La voie à parcourir est claire, tant la réalité s'impose, au-delà des malentendus et des équivoques : les pays du nord et du sud de la Méditerranée sont interdépendants, et cette interdépendance revêt de multiples facettes : humaine, culturelle, économique.

S'enfermer dans un syndicat de défense d'États riches ne serait pour la France ni une vocation, ni un intérêt. Il lui faut au contraire tenir compte de la dynamique des grands ensembles qui l'entourent, que ce soit à l'Est ou au Sud.

La France, si impliquée dans la construction européenne, si soucieuse aujourd'hui de la stabilité du continent européen, ne peut oublier qu'elle est une puissance méditerranéenne, et que son avenir dépend aussi de l'évolution du Maghreb.

Sans une ouverture aux peuples du Maghreb, la France et ses partenaires européens risqueraient fort de ne former très vite qu'une famille déclinante, vieillissant à vive allure dans la rumination d'obsessions monétaires dérisoires.
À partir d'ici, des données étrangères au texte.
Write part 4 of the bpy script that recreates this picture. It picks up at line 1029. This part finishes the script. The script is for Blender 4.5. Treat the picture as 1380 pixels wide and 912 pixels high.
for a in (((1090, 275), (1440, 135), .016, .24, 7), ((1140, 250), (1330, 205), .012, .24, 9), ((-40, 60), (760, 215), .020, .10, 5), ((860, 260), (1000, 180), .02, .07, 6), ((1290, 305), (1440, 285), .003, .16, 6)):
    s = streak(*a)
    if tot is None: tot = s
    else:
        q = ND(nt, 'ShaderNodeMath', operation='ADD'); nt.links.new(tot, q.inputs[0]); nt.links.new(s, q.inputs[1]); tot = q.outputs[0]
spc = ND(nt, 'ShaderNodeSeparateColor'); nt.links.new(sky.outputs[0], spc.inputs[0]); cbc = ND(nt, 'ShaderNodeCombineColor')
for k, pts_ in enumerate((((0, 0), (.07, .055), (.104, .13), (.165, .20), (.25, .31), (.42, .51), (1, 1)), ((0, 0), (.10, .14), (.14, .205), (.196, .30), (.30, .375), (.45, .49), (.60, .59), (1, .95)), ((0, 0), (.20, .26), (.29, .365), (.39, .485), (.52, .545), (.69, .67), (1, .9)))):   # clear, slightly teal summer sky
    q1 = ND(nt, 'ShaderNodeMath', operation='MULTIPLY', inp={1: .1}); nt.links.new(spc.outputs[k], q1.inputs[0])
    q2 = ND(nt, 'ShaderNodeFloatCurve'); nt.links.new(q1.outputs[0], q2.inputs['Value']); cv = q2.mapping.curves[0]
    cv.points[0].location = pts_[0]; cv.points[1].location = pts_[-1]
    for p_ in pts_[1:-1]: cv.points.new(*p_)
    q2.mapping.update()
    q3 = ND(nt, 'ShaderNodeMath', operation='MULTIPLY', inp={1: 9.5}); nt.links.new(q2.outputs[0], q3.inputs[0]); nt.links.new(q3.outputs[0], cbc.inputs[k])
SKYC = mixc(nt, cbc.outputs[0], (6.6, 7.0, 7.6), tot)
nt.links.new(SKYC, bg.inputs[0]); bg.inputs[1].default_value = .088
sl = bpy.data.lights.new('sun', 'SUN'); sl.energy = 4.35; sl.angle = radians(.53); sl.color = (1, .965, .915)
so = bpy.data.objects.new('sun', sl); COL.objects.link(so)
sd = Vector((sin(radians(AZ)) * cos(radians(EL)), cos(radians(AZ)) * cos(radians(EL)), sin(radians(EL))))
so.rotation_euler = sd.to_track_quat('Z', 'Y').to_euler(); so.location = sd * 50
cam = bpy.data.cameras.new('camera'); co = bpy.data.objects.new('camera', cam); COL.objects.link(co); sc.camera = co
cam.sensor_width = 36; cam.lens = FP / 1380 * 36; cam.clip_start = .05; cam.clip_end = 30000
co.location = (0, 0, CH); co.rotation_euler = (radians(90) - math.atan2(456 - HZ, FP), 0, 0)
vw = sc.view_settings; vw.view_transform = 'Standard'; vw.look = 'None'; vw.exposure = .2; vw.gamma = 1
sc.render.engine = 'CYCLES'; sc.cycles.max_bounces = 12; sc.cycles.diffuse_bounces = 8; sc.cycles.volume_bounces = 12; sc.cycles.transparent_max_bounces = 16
C'est pourquoi la France se fait si volontiers l'avocat du Maghreb auprès de ses partenaires de l'Union européenne, dans le cadre général du dialogue euro-arabe ou dans celui plus prosaïque de la négociation d'accords commerciaux. Ce dialogue n'est pas toujours facile. Il est néanmoins fructueux et doit être poursuivi, au-delà d'aléas qui doivent rester conjoncturels.

Ce Colloque permettra d'en évoquer largement les contours. Je souhaiterais pour ma part que nous sachions toujours replacer les difficultés éventuelles du court terme dans une optique plus lointaine.
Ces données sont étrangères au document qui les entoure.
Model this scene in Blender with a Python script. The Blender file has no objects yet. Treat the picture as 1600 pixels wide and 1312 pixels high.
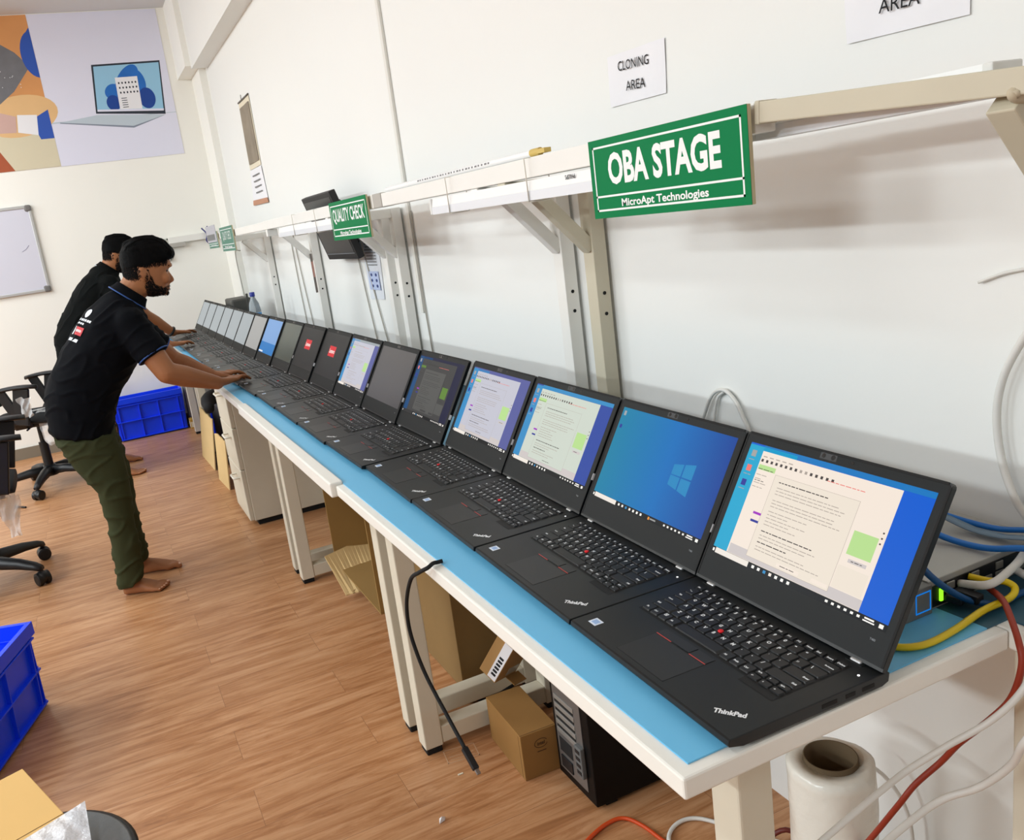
import bpy, bmesh, math, random
from mathutils import Vector, Matrix
from mathutils.bvhtree import BVHTree
R_ = random.Random(7)
SC = bpy.context.scene
COL = SC.collection
PI = math.pi

# ---------------------------------------------------------------- camera
cam_d = bpy.data.cameras.new('camera')
cam = bpy.data.objects.new('camera', cam_d); COL.objects.link(cam)
cam_d.sensor_width = 36.0
cam_d.lens = 1329.16 / 1600 * 36.0
cam_d.shift_x = (800 - 693.383) / 1600
cam_d.shift_y = (648.059 - 656) / 1600
cam_d.clip_start = 0.02
_r = (0.9090945, -0.3913284, -0.1428613)
_d = (-0.2191604, -0.1576173, -0.9628736)
_f = (0.3542823, 0.9066526, -0.2290527)
cam.matrix_world = Matrix.Translation((-0.459336, -0.648077, 1.356657)) @ Matrix((
    (_r[0], -_d[0], -_f[0]), (_r[1], -_d[1], -_f[1]), (_r[2], -_d[2], -_f[2]))).to_4x4()
SC.camera = cam

# ---------------------------------------------------------------- light and exposure
SC.view_settings.view_transform = 'Standard'
SC.view_settings.look = 'None'
SC.view_settings.exposure = 0.0
SC.view_settings.gamma = 1.0
SC.view_settings.use_curve_mapping = False
world = bpy.data.worlds.new('world'); SC.world = world; world.use_nodes = True
world.node_tree.nodes['Background'].inputs[0].default_value = (0.96, 0.98, 1.0, 1)
world.node_tree.nodes['Background'].inputs[1].default_value = 0.40

def area(name, loc, sx, sy, power, rot=(0, 0, 0), col=(0.862, 0.955, 1.0)):
    l = bpy.data.lights.new(name, 'AREA'); l.shape = 'RECTANGLE'; l.size = sx; l.size_y = sy
    l.energy = power; l.color = col
    o = bpy.data.objects.new(name, l); COL.objects.link(o); o.location = loc; o.rotation_euler = rot
    return o
for x, y, pw, tilt in ((-1.6, 0.6, 12, 0), (-1.6, 3.2, 16, 0), (-1.6, 5.2, 18, 0), (-3.0, 4.4, 24, 0), (-4.2, -1.0, 64, .35), (-4.2, 2.0, 58, .35), (-4.2, 5.0, 54, .35),  # lone lamp between rows is an added back-wall fill; tilts brighten the upper wall
                       (-6.8, -1.0, 104, .6), (-6.8, 2.0, 92, .6), (-6.8, 5.0, 82, .6)):
    area('ceiling_and_fill_lamp', (x, y, 3.0), 0.25, 1.25, pw, (0.12 * (tilt > 0), -tilt, 0))

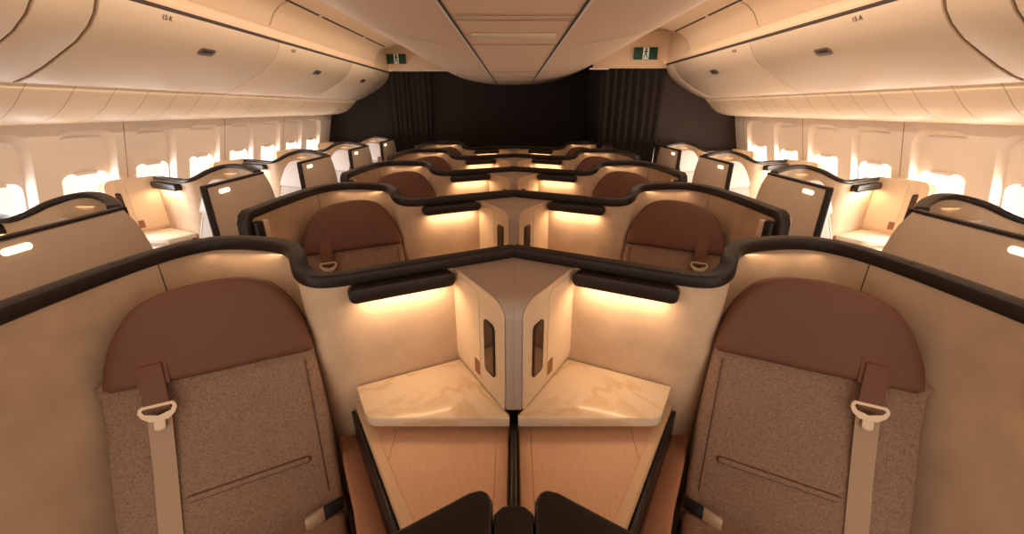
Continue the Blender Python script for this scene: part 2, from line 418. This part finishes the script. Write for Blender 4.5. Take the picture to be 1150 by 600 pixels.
def build_cabinet(U, label, group):
    u0, v0 = 0.08, -0.25; T = U.tr(u0, v0); uc = .075 if U.side else .0003
    root = empty('storage_cabinet', U.base(u0, v0), label, 'cabinet', group)
    zt = 1.15 if U.side else 1.116; L = .3525; z0 = .752 if not U.side else .752
    R = .085
    def ztop(t):
        if t <= L - R: return zt
        q = (t - (L - R)) / R
        return zt - .055 * (1 - math.sqrt(max(0, 1 - q * q)))
    bm = bmesh.new(); rows = []
    ts = [0, .08, .16, L - R] + [L - R + R * math.sin(math.radians(a)) for a in (15, 30, 45, 60, 75, 90)]
    for t in ts:
        p = F0 + FD * t; zz = ztop(t); c = Vector((uc, min(p.y, -.02) if t > 0 else -.022, 0))
        p = Vector((max(p.x, uc + .002), p.y, 0))
        rows.append([bm.verts.new(T((p.x, p.y, z0))), bm.verts.new(T((p.x, p.y, zz))), bm.verts.new(T((c.x, c.y, zz))), bm.verts.new(T((c.x, c.y, z0)))])
    for A, B in zip(rows, rows[1:]):
        for i in range(4): bm.faces.new((A[i], A[(i + 1) % 4], B[(i + 1) % 4], B[i]))
    bm.faces.new(rows[0]); bm.faces.new(rows[-1][::-1])
    finish(bm, 'cabinet_body', M['cream'] if U.side else M['greytop'], root, 40)
    N = T(FN) - T((0, 0, 0))
    def fp(t, z, off): return T(F0 + FD * t + FN * off + Vector((0, 0, z)))
    tm = .24 if False else L - .004
    out = [(.002, z0 + .001)] + [(tm, z0 + .001)] + [(min(t, tm), ztop(t) - .001) for t in reversed(ts)]
    out[-1] = (.002, zt - .001)
    fr = finish(prism([fp(t, z, .0005) for t, z in out], N * .008, .0025), 'face_panel', M['cream'], root)
    dz = zt - 1.116
    dp = [(.012, z0 + .022), (.202, z0 + .022), (.202, zt - .038), (.180, zt - .018), (.012, zt - .018)]
    dr = finish(prism([fp(t, z, .0075) for t, z in dp], N * .0035, .001, 1), 'cabinet_door', M['cream'], root)
    finish(prism([fp(t, z, .0100) for t, z in rrect(.162, .198, .785, .842, .006, 3)], N * .0022, .0005, 1), 'finger_latch', M['bronze'], dr)
    mf = finish(prism([fp(t, z, .0075) for t, z in rrect(.236, .302, .838, 1.024 + dz, .016, 4)], N * .006, .002), 'mirror_frame', M['trim'], root)
    finish(prism([fp(t, z, .0130) for t, z in rrect(.243, .295, .846, 1.016 + dz, .011, 4)], N * .0012), 'mirror', M['mirror'], mf)
    return root

# ------------------------------------------------------------------ place the suites
ROWN = ['nearest row', 'second row', 'third row', 'fourth row', 'last row']
PITCH = 1.08; CY = 1.397
def lamp_light(U, y, e, ehood, col=(1.0, .67, .40)):
    def area(loc, sx, sy, en, rot, nm):
        d = bpy.data.lights.new(nm, 'AREA'); d.shape = 'RECTANGLE'; d.size = sx; d.size_y = sy; d.energy = en; d.color = col
        o = bpy.data.objects.new(nm, d); link(o); o.location = loc; o.rotation_euler = rot; return o
    p = W * .41 + WN * .045
    ang = math.atan2(W.y, W.x * U.sgn)
    area((U.o.x + U.sgn * p.x, y + p.y, 1.061), .27, .02, e, (0, 0, ang), 'reading_light')
    if ehood > 0:
        area((U.o.x + U.sgn * .88, y - .145, 1.172), .26, .02, ehood, (math.radians(-12), 0, 0), 'hood_light')

builders = ((build_shell, 'suite_shell'), (build_seat, 'recliner'), (build_console, 'side_console'), (build_cabinet, 'storage_cabinet'))
def labels(kind, row, where):
    r = ROWN[row]
    if kind == 'shell': return 'beige partition with dark trim and lamp bar, %s, %s' % (r, where)
    if kind == 'console': return 'stone-topped console under lamp bar, %s, %s' % (r, where)
    if kind == 'cabinet': return 'cream cabinet with dark mirror, %s, %s' % (r, where)

for sgn, where in ((-1, 'left of the cabin centre line'), (1, 'right of the cabin centre line')):
    U = Unit(sgn, (0, CY, 0), False)
    sh = build_shell(U, labels('shell', 0, where), 'suite partitions of the centre pairs')
    se = build_seat(U, 'brown and tan seat, %s, %s' % (ROWN[0], where), 'brown seats of the centre pairs')
    co = build_console(U, labels('console', 0, where), 'consoles of the centre pairs')
    ca = build_cabinet(U, labels('cabinet', 0, where), 'cabinets of the centre pairs')
    lamp_light(U, CY, .68, .13)
    for k in range(1, 5):
        d = Vector((0, PITCH * k, 0))
        copy_tree(sh, sh.location + d, labels('shell', k, where))
        copy_tree(se, se.location + d, 'brown and tan seat, %s, %s' % (ROWN[k], where))
        copy_tree(co, co.location + d, labels('console', k, where))
        copy_tree(ca, ca.location + d, labels('cabinet', k, where))
        lamp_light(U, CY + PITCH * k, .68, .13)

for sgn, X0, Yr1, n, where in ((1, -2.91, 2.10, 5, 'by the left windows'), (-1, 2.91, 2.06, 4, 'by the right windows')):
    U = Unit(sgn, (X0, Yr1, 0), True)
    pit = 1.085 if n == 5 else 1.08
    sh = build_shell(U, labels('shell', 0, where).replace('lamp bar', 'pale aisle door'), 'suite partitions along the windows')
    se = build_seat(U, 'pale grey seat behind aisle door, %s, %s' % (ROWN[0], where), 'pale seats along the windows', True)
    co = build_console(U, 'white console below the lamp bar, %s, %s' % (ROWN[0], where), 'consoles along the windows')
    ca = build_cabinet(U, 'white cabinet against the sidewall, %s, %s' % (ROWN[0], where), 'cabinets along the windows')
    lamp_light(U, Yr1, .8, .12)
    for k in range(1, n):
        d = Vector((0, pit * k, 0)); rn = ROWN[k]
        copy_tree(sh, sh.location + d, labels('shell', k, where).replace('lamp bar', 'pale aisle door'))
        copy_tree(se, se.location + d, 'pale grey seat behind aisle door, %s, %s' % (rn, where))
        copy_tree(co, co.location + d, 'white console below the lamp bar, %s, %s' % (rn, where))
        copy_tree(ca, ca.location + d, 'white cabinet against the sidewall, %s, %s' % (rn, where))
        lamp_light(U, Yr1 + pit * k, .8, .12)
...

Sachons de même faire preuve de volonté politique, de créativité et d'imagination pour préserver et renforcer les relations si particulières qui unissent la France à la Tunisie, et l'Europe au Maghreb.

Je forme donc des vœux pour la réussite de ce Colloque qui, je l'espère, constituera le premier chaînon d'une longue série de rencontres régulières entre représentants de nos deux Assemblées.

À travers ce dialogue constant et fraternel, la Chambre des Députés de Tunisie et l'Assemblée nationale française contribueront à affermir sans cesse les liens qui les unissent et à renforcer, par là-même, l'amitié encre nos deux pays.